Owen felt that another young man was being disrespectful to the rest of the group by rarely attending or participating or showing up.  By failing to do so he put more burden on everyone else who did show up.

He made it clear to the young man what he thought about his behavior, while at the same time emphasizing his own sense of duty to others.

 “Trust me,” he said. “Nobody hates being here more than I do…but people depend on me so I show up. “

This is the same boy who walked down to the grocery store to buy himself some donuts and when he walked out the door walked into someone who asked him for money.  Owen didn’t give him one of his donuts.  He gave him all his donuts and walked home.

He’s the same boy who feels obligated to put money into the Salvation Army kettle at work because he doesn’t want the bell ringers to think he is “a jerk” for not sharing the tips he makes over the holidays.

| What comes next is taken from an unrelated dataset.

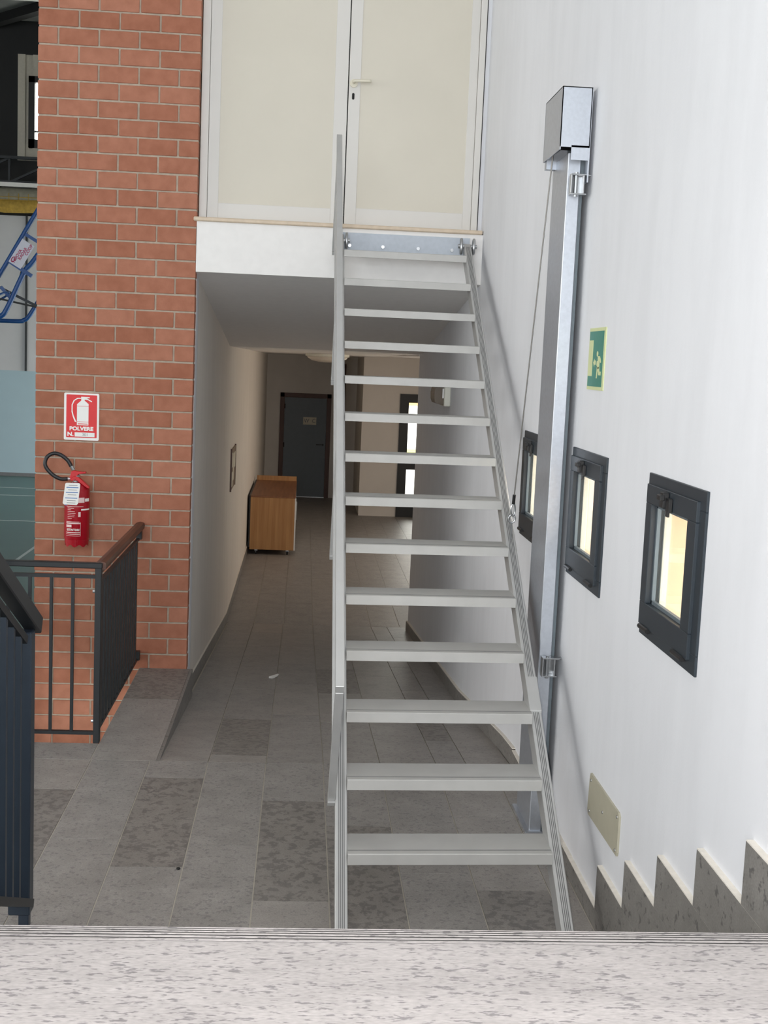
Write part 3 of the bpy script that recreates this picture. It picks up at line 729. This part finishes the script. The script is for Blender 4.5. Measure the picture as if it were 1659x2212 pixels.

Throughout my life on this planet I have been honored and privileged to meet and know and work with some of the finest people I will ever know.  People who, through their work and service, have made a difference in the world.

Owen Francis Mische is one of them.

At sixteen he has made a difference in the world by how he treats and views others around him.

He is committed to finding ideas and solutions that will make the world a better place.  He’s not afraid to take a position.  He believes in things.  He has passion for music, for ideas, for people and for life.

Putting the future of the world on the shoulders of this young man is a tremendous burden.  Yet, there’s no other pair of shoulders I trust more to carry it.

America needs more heroes.

For sixteen years Owen has been mine.